I like Obama and really applaud him for many of his progressive policies, like wanting to decriminalize marijuana, his stances on gay marriage and LGBT rights, etc. But i feel like those were red herrings to distract people from him spending so much time and effort eroding the transparency of the government, going after reporters/whistleblowers, deploying cyberweapons and unaccountable spying on Americans, etc, etc.
I honestly don't know what to think about Obama now that everything has been said and done. With that mix of great progress and terrible unaccountability.


#18

How many people did Bush/Cheney/Rumsfeld murder?


#19

I seem to remember that was one of the platforms he ran for president under. He promised transparency and a limit to presidential powers as well as a reduction in the number of armed conflicts. Many people voted for him based on that

By what measure? Do you consider murdering hundreds to thousands of innocent civilians as 'tightly under reigns'?

http://www.theatlantic.com/politics/archive/2016/03/the-obama-administrations-drone-strike-dissembling/473541/

Numerous reports during the Obama Administration––including at least one by a former drone pilot––describe a pattern in which a missile fired from a U.S. drone hits an area, bystanders rush to the scene to help the wounded, and the drone, still overhead, kills the rescuers. On other occasions, drones have struck at funerals of drone-strike victims

Too many but I fail to see how that justifies further killing of innocents.


#20

I was going to say how everyone on the left just got out the kneepads and excused away all the Obama administrations unchecked abuse of power with the usual weak-ass litany of excuses (racism! obstructionist GOP! it's the right thing to do!), and then someone comes out and demonstrates my point perfectly.

Checks and balances are there for a reason.
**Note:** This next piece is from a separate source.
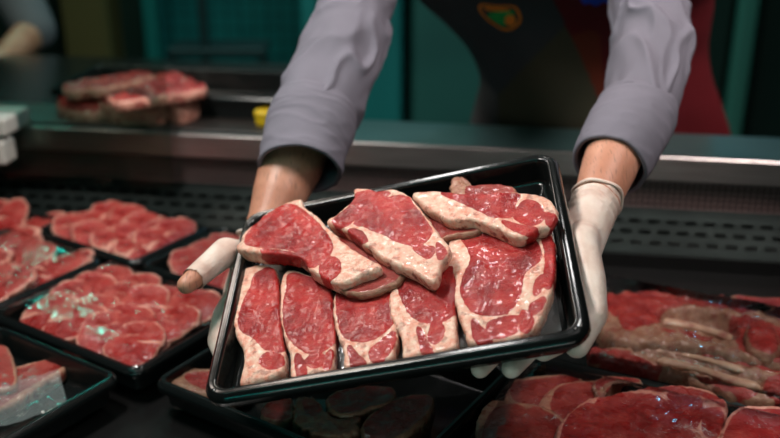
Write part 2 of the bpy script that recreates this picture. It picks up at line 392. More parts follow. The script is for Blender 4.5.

And a "Constitutional scholar" like Obama should know more than anyone why the limits exist on the executive office. Not liking them, or having a group opposed to your platforms is not justification enough for abuse of power. There's an island to the south of Florida that demonstrates exactly what kind of system that results in.

Now all the dopes who excused away the years of Obama's Constitutional dismissiveness, due process, civil rights, war powers, etc, are going to get all riled up and righteous when some new idiot has those powers.